Information shown =
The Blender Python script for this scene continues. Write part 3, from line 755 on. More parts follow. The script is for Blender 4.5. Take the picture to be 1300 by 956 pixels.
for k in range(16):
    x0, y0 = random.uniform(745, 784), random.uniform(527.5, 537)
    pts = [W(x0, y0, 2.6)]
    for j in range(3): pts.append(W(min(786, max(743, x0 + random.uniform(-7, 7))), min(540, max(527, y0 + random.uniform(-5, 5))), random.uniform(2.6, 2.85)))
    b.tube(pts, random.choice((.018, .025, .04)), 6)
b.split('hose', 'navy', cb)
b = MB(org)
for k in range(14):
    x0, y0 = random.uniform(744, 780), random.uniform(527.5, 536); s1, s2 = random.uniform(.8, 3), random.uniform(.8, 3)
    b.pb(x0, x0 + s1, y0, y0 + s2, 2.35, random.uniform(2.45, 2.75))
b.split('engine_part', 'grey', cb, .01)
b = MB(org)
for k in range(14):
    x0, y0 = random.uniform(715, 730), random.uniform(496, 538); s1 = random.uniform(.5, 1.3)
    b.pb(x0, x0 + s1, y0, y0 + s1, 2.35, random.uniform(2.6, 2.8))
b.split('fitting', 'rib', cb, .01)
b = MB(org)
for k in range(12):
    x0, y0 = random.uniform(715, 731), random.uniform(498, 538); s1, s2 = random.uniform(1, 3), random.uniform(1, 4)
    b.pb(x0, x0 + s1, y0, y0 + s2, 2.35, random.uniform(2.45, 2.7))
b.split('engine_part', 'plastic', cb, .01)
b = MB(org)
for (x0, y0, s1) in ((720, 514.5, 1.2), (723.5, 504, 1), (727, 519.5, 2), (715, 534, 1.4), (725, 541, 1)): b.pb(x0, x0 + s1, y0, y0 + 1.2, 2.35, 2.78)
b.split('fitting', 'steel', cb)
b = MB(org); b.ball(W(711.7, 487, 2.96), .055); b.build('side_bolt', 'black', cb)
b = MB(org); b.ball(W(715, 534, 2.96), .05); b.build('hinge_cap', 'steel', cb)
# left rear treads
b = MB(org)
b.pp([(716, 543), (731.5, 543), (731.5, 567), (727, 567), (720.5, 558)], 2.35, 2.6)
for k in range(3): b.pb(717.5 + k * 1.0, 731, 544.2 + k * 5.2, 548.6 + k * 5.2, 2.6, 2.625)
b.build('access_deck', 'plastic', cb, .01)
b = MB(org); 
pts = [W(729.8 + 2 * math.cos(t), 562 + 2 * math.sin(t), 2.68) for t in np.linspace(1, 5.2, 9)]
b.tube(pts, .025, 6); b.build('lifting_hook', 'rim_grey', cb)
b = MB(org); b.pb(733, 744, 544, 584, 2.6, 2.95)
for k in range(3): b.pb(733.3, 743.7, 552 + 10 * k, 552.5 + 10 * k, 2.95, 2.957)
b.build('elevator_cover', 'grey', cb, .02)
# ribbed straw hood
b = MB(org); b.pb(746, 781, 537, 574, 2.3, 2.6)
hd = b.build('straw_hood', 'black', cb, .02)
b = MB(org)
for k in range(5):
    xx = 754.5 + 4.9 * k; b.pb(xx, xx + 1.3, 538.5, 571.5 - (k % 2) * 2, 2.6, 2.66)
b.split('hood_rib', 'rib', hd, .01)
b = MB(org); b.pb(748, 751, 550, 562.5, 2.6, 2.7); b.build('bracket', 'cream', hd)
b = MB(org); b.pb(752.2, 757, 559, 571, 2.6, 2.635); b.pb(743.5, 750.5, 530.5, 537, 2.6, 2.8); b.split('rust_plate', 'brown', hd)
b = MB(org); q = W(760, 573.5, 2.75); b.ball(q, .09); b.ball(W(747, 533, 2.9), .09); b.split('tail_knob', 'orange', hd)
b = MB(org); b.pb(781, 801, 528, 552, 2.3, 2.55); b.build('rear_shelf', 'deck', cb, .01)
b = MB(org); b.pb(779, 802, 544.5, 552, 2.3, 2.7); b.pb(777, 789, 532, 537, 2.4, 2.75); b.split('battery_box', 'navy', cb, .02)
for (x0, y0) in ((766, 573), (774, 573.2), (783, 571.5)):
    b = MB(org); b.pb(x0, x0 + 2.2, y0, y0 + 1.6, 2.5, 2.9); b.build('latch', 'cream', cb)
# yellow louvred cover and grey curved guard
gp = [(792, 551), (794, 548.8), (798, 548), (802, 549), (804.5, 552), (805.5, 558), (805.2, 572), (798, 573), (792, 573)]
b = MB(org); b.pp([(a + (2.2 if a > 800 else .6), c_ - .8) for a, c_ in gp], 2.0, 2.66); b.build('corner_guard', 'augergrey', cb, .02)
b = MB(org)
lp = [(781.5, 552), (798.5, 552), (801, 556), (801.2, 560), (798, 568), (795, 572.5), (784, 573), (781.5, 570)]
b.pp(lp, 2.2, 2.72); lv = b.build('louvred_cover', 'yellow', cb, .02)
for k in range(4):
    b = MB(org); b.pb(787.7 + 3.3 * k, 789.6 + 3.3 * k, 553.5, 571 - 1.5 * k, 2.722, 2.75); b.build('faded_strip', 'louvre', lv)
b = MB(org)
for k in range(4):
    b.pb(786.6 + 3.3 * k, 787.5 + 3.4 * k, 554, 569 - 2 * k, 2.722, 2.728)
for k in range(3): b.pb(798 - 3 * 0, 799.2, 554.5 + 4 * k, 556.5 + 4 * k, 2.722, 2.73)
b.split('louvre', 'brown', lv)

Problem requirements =
From the preceding material, extract every line exactly.

Problem solution =
The Blender Python script for this scene continues. Write part 3, from line 755 on. More parts follow. The script is for Blender 4.5. Take the picture to be 1300 by 956 pixels.
for k in range(16):
    x0, y0 = random.uniform(745, 784), random.uniform(527.5, 537)
    pts = [W(x0, y0, 2.6)]
    for j in range(3): pts.append(W(min(786, max(743, x0 + random.uniform(-7, 7))), min(540, max(527, y0 + random.uniform(-5, 5))), random.uniform(2.6, 2.85)))
    b.tube(pts, random.choice((.018, .025, .04)), 6)
b.split('hose', 'navy', cb)
b = MB(org)
for k in range(14):
    x0, y0 = random.uniform(744, 780), random.uniform(527.5, 536); s1, s2 = random.uniform(.8, 3), random.uniform(.8, 3)
    b.pb(x0, x0 + s1, y0, y0 + s2, 2.35, random.uniform(2.45, 2.75))
b.split('engine_part', 'grey', cb, .01)
b = MB(org)
for k in range(14):
    x0, y0 = random.uniform(715, 730), random.uniform(496, 538); s1 = random.uniform(.5, 1.3)
    b.pb(x0, x0 + s1, y0, y0 + s1, 2.35, random.uniform(2.6, 2.8))
b.split('fitting', 'rib', cb, .01)
b = MB(org)
for k in range(12):
    x0, y0 = random.uniform(715, 731), random.uniform(498, 538); s1, s2 = random.uniform(1, 3), random.uniform(1, 4)
    b.pb(x0, x0 + s1, y0, y0 + s2, 2.35, random.uniform(2.45, 2.7))
b.split('engine_part', 'plastic', cb, .01)
b = MB(org)
for (x0, y0, s1) in ((720, 514.5, 1.2), (723.5, 504, 1), (727, 519.5, 2), (715, 534, 1.4), (725, 541, 1)): b.pb(x0, x0 + s1, y0, y0 + 1.2, 2.35, 2.78)
b.split('fitting', 'steel', cb)
b = MB(org); b.ball(W(711.7, 487, 2.96), .055); b.build('side_bolt', 'black', cb)
b = MB(org); b.ball(W(715, 534, 2.96), .05); b.build('hinge_cap', 'steel', cb)
# left rear treads
b = MB(org)
b.pp([(716, 543), (731.5, 543), (731.5, 567), (727, 567), (720.5, 558)], 2.35, 2.6)
for k in range(3): b.pb(717.5 + k * 1.0, 731, 544.2 + k * 5.2, 548.6 + k * 5.2, 2.6, 2.625)
b.build('access_deck', 'plastic', cb, .01)
b = MB(org); 
pts = [W(729.8 + 2 * math.cos(t), 562 + 2 * math.sin(t), 2.68) for t in np.linspace(1, 5.2, 9)]
b.tube(pts, .025, 6); b.build('lifting_hook', 'rim_grey', cb)
b = MB(org); b.pb(733, 744, 544, 584, 2.6, 2.95)
for k in range(3): b.pb(733.3, 743.7, 552 + 10 * k, 552.5 + 10 * k, 2.95, 2.957)
b.build('elevator_cover', 'grey', cb, .02)
# ribbed straw hood
b = MB(org); b.pb(746, 781, 537, 574, 2.3, 2.6)
hd = b.build('straw_hood', 'black', cb, .02)
b = MB(org)
for k in range(5):
    xx = 754.5 + 4.9 * k; b.pb(xx, xx + 1.3, 538.5, 571.5 - (k % 2) * 2, 2.6, 2.66)
b.split('hood_rib', 'rib', hd, .01)
b = MB(org); b.pb(748, 751, 550, 562.5, 2.6, 2.7); b.build('bracket', 'cream', hd)
b = MB(org); b.pb(752.2, 757, 559, 571, 2.6, 2.635); b.pb(743.5, 750.5, 530.5, 537, 2.6, 2.8); b.split('rust_plate', 'brown', hd)
b = MB(org); q = W(760, 573.5, 2.75); b.ball(q, .09); b.ball(W(747, 533, 2.9), .09); b.split('tail_knob', 'orange', hd)
b = MB(org); b.pb(781, 801, 528, 552, 2.3, 2.55); b.build('rear_shelf', 'deck', cb, .01)
b = MB(org); b.pb(779, 802, 544.5, 552, 2.3, 2.7); b.pb(777, 789, 532, 537, 2.4, 2.75); b.split('battery_box', 'navy', cb, .02)
for (x0, y0) in ((766, 573), (774, 573.2), (783, 571.5)):
    b = MB(org); b.pb(x0, x0 + 2.2, y0, y0 + 1.6, 2.5, 2.9); b.build('latch', 'cream', cb)
# yellow louvred cover and grey curved guard
gp = [(792, 551), (794, 548.8), (798, 548), (802, 549), (804.5, 552), (805.5, 558), (805.2, 572), (798, 573), (792, 573)]
b = MB(org); b.pp([(a + (2.2 if a > 800 else .6), c_ - .8) for a, c_ in gp], 2.0, 2.66); b.build('corner_guard', 'augergrey', cb, .02)
b = MB(org)
lp = [(781.5, 552), (798.5, 552), (801, 556), (801.2, 560), (798, 568), (795, 572.5), (784, 573), (781.5, 570)]
b.pp(lp, 2.2, 2.72); lv = b.build('louvred_cover', 'yellow', cb, .02)
for k in range(4):
    b = MB(org); b.pb(787.7 + 3.3 * k, 789.6 + 3.3 * k, 553.5, 571 - 1.5 * k, 2.722, 2.75); b.build('faded_strip', 'louvre', lv)
b = MB(org)
for k in range(4):
    b.pb(786.6 + 3.3 * k, 787.5 + 3.4 * k, 554, 569 - 2 * k, 2.722, 2.728)
for k in range(3): b.pb(798 - 3 * 0, 799.2, 554.5 + 4 * k, 556.5 + 4 * k, 2.722, 2.73)
b.split('louvre', 'brown', lv)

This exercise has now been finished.